The String Quartet No. 2 by the Mexican composer Silvestre Revueltas was played with the same exacting togetherness. The work’s rapidly shifting moods, tempo, and dynamics were a pleasant contrast to Haydn’s more conventional score. The quartet has a very physical style of playing. On a number of occasions, the first violinist Ari Isaacman-Beck and the violist Carlos Rubio rose out of their chairs in a joyful unraveling of Revueltas’s dance rhythms.
In the second half of the program, the group was joined by Riccardo Morales, principal clarinet of the Philadelphia Orchestra, and brother of Dalí’s cellist, Jesus Morales, for the Clarinet Quintet by Carl Maria von Weber. Riccardo Morales displayed his virtuosic technique, with clean articulation in the rapid passages, and matched timbres with the strings. The music brought to mind characters like a mini-opera, with a lyrical slow movement like a sad aria and a galloping conclusion ending on a cliffhanger.

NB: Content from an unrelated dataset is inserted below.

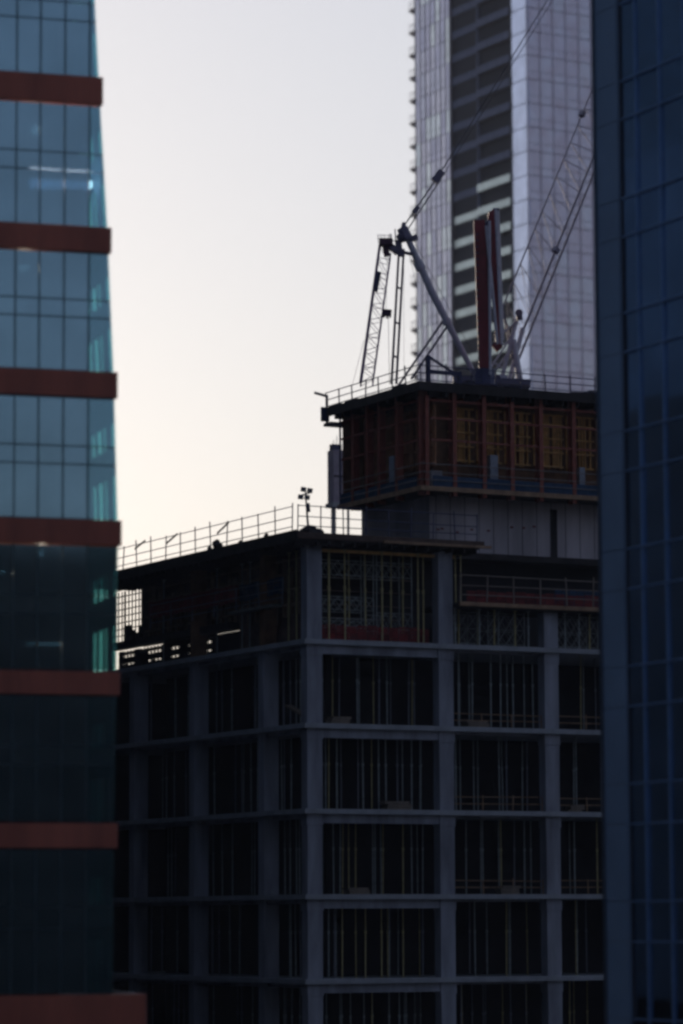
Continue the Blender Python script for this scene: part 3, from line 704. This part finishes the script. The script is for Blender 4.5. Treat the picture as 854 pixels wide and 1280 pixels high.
part('head_platform', MB().beam(C_(488, 312), C_(517, 318), .5, .08).beam(C_(489, 308), C_(497, 316), .35, .3).beam(C_(497, 316), C_(506, 316), .4, .35).beam(C_(511, 300), C_(522, 296), .35, .25).bar(C_(494, 286), C_(495, 312), .03).bar(C_(488, 292), C_(488, 312), .03).bar(C_(488, 300), C_(500, 303), .025), CRDARK)
rq = MB().bar(C_(498.5, 318), C_(489, 480), .075, .085, 6).bar(C_(504.5, 318), C_(494.5, 482), .075, .085, 6)
part('tie_rod', MB().bar(C_(498.5, 318), C_(489.5, 480), .06, .07, 6), CRDARK); part('tie_rod', MB().bar(C_(504.5, 318), C_(495.5, 480), .06, .07, 6), CRDARK)
q = MB()
for f in (.25, .52, .78): part('rod_link', MB().bar(C_(498.5-9*f, 318+162*f), C_(504.5-9*f, 318+162*f+3), .05), CRDARK)
# left lattice back mast
q = MB(); A0, A1 = C_(451, 478), C_(475.5, 302); B0, B1 = C_(466, 478), C_(488.5, 316)
q.bar(A0, A1, .085, .07).bar(B0, B1, .045, .04); dpt = Vector((0, 1.3, 0)); q.bar(A0+dpt, A1+dpt, .05, .04).bar(B0+dpt, B1+dpt, .04, .035)
n = 9
for i in range(n):
    a, b, c = A0.lerp(A1, i/n), B0.lerp(B1, (i+.5)/n), A0.lerp(A1, (i+1)/n)
    q.bar(a, b, .022, n=4).bar(b, c, .022, n=4).bar(a+dpt, b+dpt, .018, n=4).bar(b+dpt, c+dpt, .018, n=4).bar(a, a+dpt, .018, n=4).bar(b, b+dpt, .018, n=4)
    if i % 2: q.bar(a, B0.lerp(B1, i/n), .022, n=4)
part('lattice_mast', q, mat('lattice_purple', (.16, .09, .28), .5))
part('mast_cap', MB().beam(C_(474, 303), C_(491, 303), .7, .32).beam(C_(481, 305), C_(484, 320), .3, .3).beam(C_(486, 303), C_(491, 312), .3, .3), mat('crane_purple', (.09, .03, .06), .6))
q = MB()
for px in (473, 477, 481, 486, 490): q.bar(C_(px, 303, YC-.3), C_(px-.5, 293, YC-.3), .014)
q.bar(C_(472, 294, YC-.3), C_(490, 294, YC-.3), .014).bar(C_(472, 298, YC-.3), C_(490, 298, YC-.3), .014)
part('cap_railing', q, DSTEEL)
part('ladder_box', MB().beam(C_(469.5, 364), C_(474, 340), .35, .22), DSTEEL)
# hoist block and rope
part('hook_block', MB().beam(C_(478.5, 390.5), C_(489.5, 391.5), .4, .30).bar(C_(480, 392), C_(480, 397), .05).bar(C_(484, 392), C_(484, 398), .05).bar(C_(488, 392), C_(488, 397), .05), mat('block_purple', (.05, .015, .05), .6))
part('hoist_rope', MB().bar(C_(485.5, 396), C_(487, 480), .016, n=4).bar(C_(484, 320), C_(483, 388), .010, n=4), CABLE)
part('guy_rope', MB().bar(C_(455, 425), C_(441, 480), .012, n=4), CABLE)
part('guy_rope', MB().bar(C_(512, 318), C_(520, 356), .012, n=4).bar(C_(505, 320), C_(505, 470), .010, n=4), CABLE)
# braces from mast foot left
part('stay_strut', MB().bar(C_(556, 398), C_(498, 482), .065), CRDARK); part('stay_strut', MB().bar(C_(561, 405), C_(514, 474), .065), CRDARK)
# luffing ropes to the jib head, off the top of the picture
YJ = 176
HD = P(771, -140, YJ)-base
part('luffing_rope', MB().bar(C_(504, 284), C_(548, 220), .04).bar(C_(548, 220), HD, .035, .02), CABLE)
part('luffing_rope', MB().bar(C_(509, 288), C_(551, 224), .035).bar(C_(551, 224), HD+Vector((.3, .2, 0)), .02, .02), CABLE)
part('rope_equaliser', MB().beam(C_(543, 227), C_(553, 214), .3, .36).beam(C_(517, 266), C_(523, 258), .22, .24), CRDARK)
part('luffing_rope', MB().bar(C_(512, 290), C_(590, 440), .016, n=4), CABLE)
# jib : lattice with two heavier lower chords and a light upper chord
J0, J1 = P(640, 448, 170)-base, P(785, 90, YJ)-base
K0, K1 = P(628, 385, 170.5)-base, P(752, 84, YJ+.4)-base
q = MB().bar(J0, J1, .075, .05).bar(J0+Vector((.35, 1.1, 0)), J1+Vector((.35, 1.1, 0)), .07, .05).bar(K0, K1, .045, .035)
for i in range(14):
    a, b, c = J0.lerp(J1, i/14), K0.lerp(K1, (i+.5)/14), J0.lerp(J1, (i+1)/14); dd = Vector((.35, 1.1, 0))
    q.bar(a, b, .014, n=4).bar(b, c, .014, n=4).bar(a+dd, b, .013, n=4).bar(b, c+dd, .013, n=4).bar(a, c+dd, .012, n=4)
q.bar(J0, K0, .05).bar(J0+dd, K0, .04)
part('jib', q, JIBM)
0 and part('jib_walkway', MB().beam(J0.lerp(J1, .12)+Vector((.1, -.2, .05)), J0.lerp(J1, .9)+Vector((.1, -.2, .05)), .25, .03), JIBM)
q = MB().beam(P(648, 388, 169.6)-base, P(650, 400, 169.6)-base, .3, .3).bar(P(649, 391, 169)-base, P(649, 391, 171)-base, .2, n=10)
part('jib_pivot', q, CRDARK)
part('jib_foot', MB().bar(C_(648, 392, 170), C_(627, 474, 170), .10, n=8).bar(C_(654, 410, 170.2), C_(636, 478, 170.2), .12, n=8).bar(C_(642, 425, 170), C_(652, 484, 170), .15, n=8).bar(C_(642, 425, 171), C_(648, 484, 171), .08), CRANE)
part('foot_brace', MB().bar(C_(643, 415, 170), C_(612, 462, 170), .05).bar(C_(640, 435, 170), C_(614, 470, 170), .05).bar(C_(624, 420, 170), C_(646, 402, 170), .05).bar(C_(624, 432, 170), C_(640, 428, 170), .04).bar(C_(616, 452, 170), C_(632, 462, 170), .04), CRANE)
part('sheave', MB().beam(K0.lerp(K1, .79), K0.lerp(K1, .81), .26, .26), CRDARK)
part('sheave', MB().beam(J0.lerp(J1, .36), J0.lerp(J1, .375), .3, .3), CRDARK)
part('machinery_deck', MB().beam(C_(566, 478), C_(662, 482), 2.2, .3), CRDARK)
part('slewing_ring', MB().bar(C_(618, 500, 169.5), C_(618, 482, 169.5), 1.1, n=14), DSTEEL)
mast_top = C_(618, 500, 169.5)
q = MB()
for sx in (-.8, .8):
    for sy_ in (-.8, .8): q.bar(mast_top+Vector((sx, sy_, 0)), mast_top+Vector((sx, sy_, -3.5)), .08)
part('tower_mast', q, CRANE)
part('winch', MB().bar(C_(600, 472, 168), C_(612, 472, 169), .3, n=10).bar(C_(621, 474, 168), C_(630, 474, 168.6), .25, n=10), CRDARK)

# ------------------------------------------------------------------ folded concrete placing boom
pb = thing('placing_boom', 'folded dark red concrete placing boom with grey pipes standing upright beside the crane', 'concrete boom', P(605, 480, 166.5))
b0 = pb.location.copy()
def D_(px, py, Y=166.5): return P(px, py, Y)-b0
part('boom_section', MB().beam(D_(606, 470), D_(599, 276), .42, .55), REDP, pb)
q = MB()
for i in range(22): q.box(0, 0, 0, 0, 0, 0) if False else q.beam(D_(598.5-1.8*i/22+1.2, 455-170*i/22, 166.1), D_(596.3-1.8*i/22+1.2, 455-170*i/22, 166.1), .1, .06)
part('cleat', q, DSTEEL, pb)
part('boom_section', MB().beam(D_(624, 430), D_(614, 268), .36, .34).beam(D_(617, 270), D_(614, 264), .3, .3), REDP, pb)
part('boom_section', MB().beam(D_(611, 462), D_(608, 285), .3, .14), mat('red_dark', (.08, .012, .018), .5), pb)
part('delivery_pipe', MB().bar(D_(608, 282, 165.9), D_(622, 430, 165.9), .075, n=8), CRANE, pb)
part('delivery_pipe', MB().bar(D_(612, 276, 165.8), D_(613, 468, 165.8), .070, n=8), CRANE, pb)
part('delivery_pipe', MB().bar(D_(620, 262, 166.1), D_(627, 430, 166.1), .075, n=8), CRANE, pb)
part('delivery_pipe', MB().bar(D_(623, 262), D_(629, 425), .06, n=8), CRANE, pb)
part('pipe_elbow', MB().bar(D_(607, 284), D_(612, 274), .10, n=8), DSTEEL, pb); part('pipe_elbow', MB().bar(D_(616, 262), D_(624, 262), .09, n=8), DSTEEL, pb); part('pipe_elbow', MB().bar(D_(621, 430), D_(626, 436), .12, n=8), DSTEEL, pb)
part('hinge', MB().beam(D_(618, 436), D_(625, 430), .4, .4).beam(D_(597, 282), D_(606, 280), .4, .4).bar(D_(611, 436), D_(611, 442), .16, n=8), REDP, pb)
0 and part('lamp', MB().blob(D_(602.5, 447, 166.0), (.08, .08, .12)), WGLOW, pb)
part('pedestal', MB().bar(D_(605, 462), D_(605, 482), .55, .7, 10), DSTEEL, pb)

# ------------------------------------------------------------------ floodlight mast on the roof corner
fl_x = CB.hit(383, 655, 'y', 0).x; fp = CB.world(fl_x, .2, RZ)
fm = thing('floodlight_mast', 'small floodlight mast with four lamp heads at the corner of the lower roof deck', 'floodlight', fp)
s_ = fp.y/FP
def fo(px, py): q = P(px, py, fp.y); return Vector((q.x-fp.x, 0, q.z-fp.z))
MB().bar((fo(386, 660).x, 0, 0), fo(382, 616), .06, .035).build('pole', DSTEEL, fm)
MB().beam(fo(386, 640), fo(385, 629), .15, .16).build('control_box', DSTEEL, fm)
MB().bar(fo(376, 619), fo(388, 616), .03).bar(fo(382, 612), fo(383, 624), .03).build('crossbar', DSTEEL, fm)
for px, py in ((379.5, 612), (387.5, 613.5), (376, 621.5), (384, 622)):
    c = fo(px, py); q = MB(); q.beam(c+Vector((-.12, -.08, .02)), c+Vector((.12, -.08, -.02)), .14, .20); l = q.build('lamp_head', DSTEEL, fm)
    MB().beam(c+Vector((-.10, -.16, .02)), c+Vector((.10, -.16, -.02)), .015, .16).build('lens', mat('lens_dark', (.03, .05, .1), .2), l)
o = MB().blob((0, 0, .12), (.45, .35, .32), 5).blob((.35, .1, .08), (.4, .3, .22), 8).blob((-.3, 0, .05), (.3, .3, .2), 9).build('sack_heap', DECK); o.location = CB.world(fl_x+.1, -.1, RZ)
tag(o, 'heap of dark sacks at the foot of the floodlight mast', 'sacks')
# bundles and clamps on the left roof edge
for i, (px, r, hh) in enumerate(((332, .12, .30), (270, .20, .5), (262, .13, .42), (297, .10, .3), (246, .35, .16), (236, .3, .14))):
    y = CB.hit(px, 680, 'x', -.6).y
    q = MB()
    for j in range(3): q.blob((rr.uniform(-.1, .1), rr.uniform(-.15, .15), hh*(.3+.3*j)), (r, r*1.2, hh*.35), i*3+j)
    o = q.build('material_bundle', DECK); o.location = CB.world(-.45, y, RZ); o.rotation_euler = (0, 0, CB.t)
    nm = ['nearest the roof corner', 'tall one midway along the edge', 'left of the tall one', 'standing right of the middle', 'low one left of the middle', 'lowest and farthest left'][i]
    tag(o, 'dark bundle of site material on the left roof edge, %s' % nm, 'bundle', 'bundles of material on the roof edge')
for i, px in enumerate((282, 218, 178)):
    y = CB.hit(px, 690, 'x', -.7).y
    o = MB().beam((0, .9, .85+.1*i), (-.12, -.6, 1.2+.05*i), .03, .09).build('loose_board', DECK); o.location = CB.world(-.7, y, RZ); o.rotation_euler = (0, 0, CB.t)
    tag(o, 'loose board lashed to the left roof guard rail, %s' % ['nearest the camera', 'midway along', 'at the far left end'][i], 'board', 'boards lashed to the roof guard rail')

# ------------------------------------------------------------------ evening haze
hz_ = MB().box(-420, 420, -160, 620, -1.5, 215).build('haze', None); tag(hz_, None, None, kind='stuff')
hm = bpy.data.materials.new('haze_air'); hm.use_nodes = True; n_ = hm.node_tree; n_.nodes.clear()
pv = n_.nodes.new('ShaderNodeVolumePrincipled'); pv.inputs['Density'].default_value = .00019; pv.inputs['Color'].default_value = (.92, .93, 1, 1)
oo = n_.nodes.new('ShaderNodeOutputMaterial'); n_.links.new(pv.outputs[0], oo.inputs['Volume'])
hz_.data.materials.clear(); hz_.data.materials.append(hm)
L_ = [o['label'] for o in COL.objects if o.get('label') and len(o['label'].replace('-', ' ').split()) > 16]
if L_: raise Exception(str(L_))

In Paquito d’Rivera’s Preludio y Merengue, the Dalís employed some Latin-American string techniques, including a percussive effect called chicharra (literally “cricket”). Riccardo Morales wailed effortlessly, accompanied by pizzicato strings in this whimsical piece.
On July 13, the community was treated to a free concert – one of several during the festival at the Vail Interfaith Chapel. The young Viano String Quartet, who took first prize at the prestigious Banff competition in 2019, gave a committed performance of Béla Bartók’s String Quartet No. 3, along with convincing readings of works by Bedřich Smetana and Reena Esmail. The audience left the hall humming the jazzy tune Fly Me to the Moon after the Viano’s performance of a swinging arrangement created by one of their violinists, Hao Zhou.
These were but five of the 80 concerts over the course of the six-week Bravo! Vail Music Festival. In a long-running series that prides itself on top-quality classical music-making, Bravo! Vail fulfills its goal. ■
The 2023 Bravo! Vail Music Festival runs through August 3.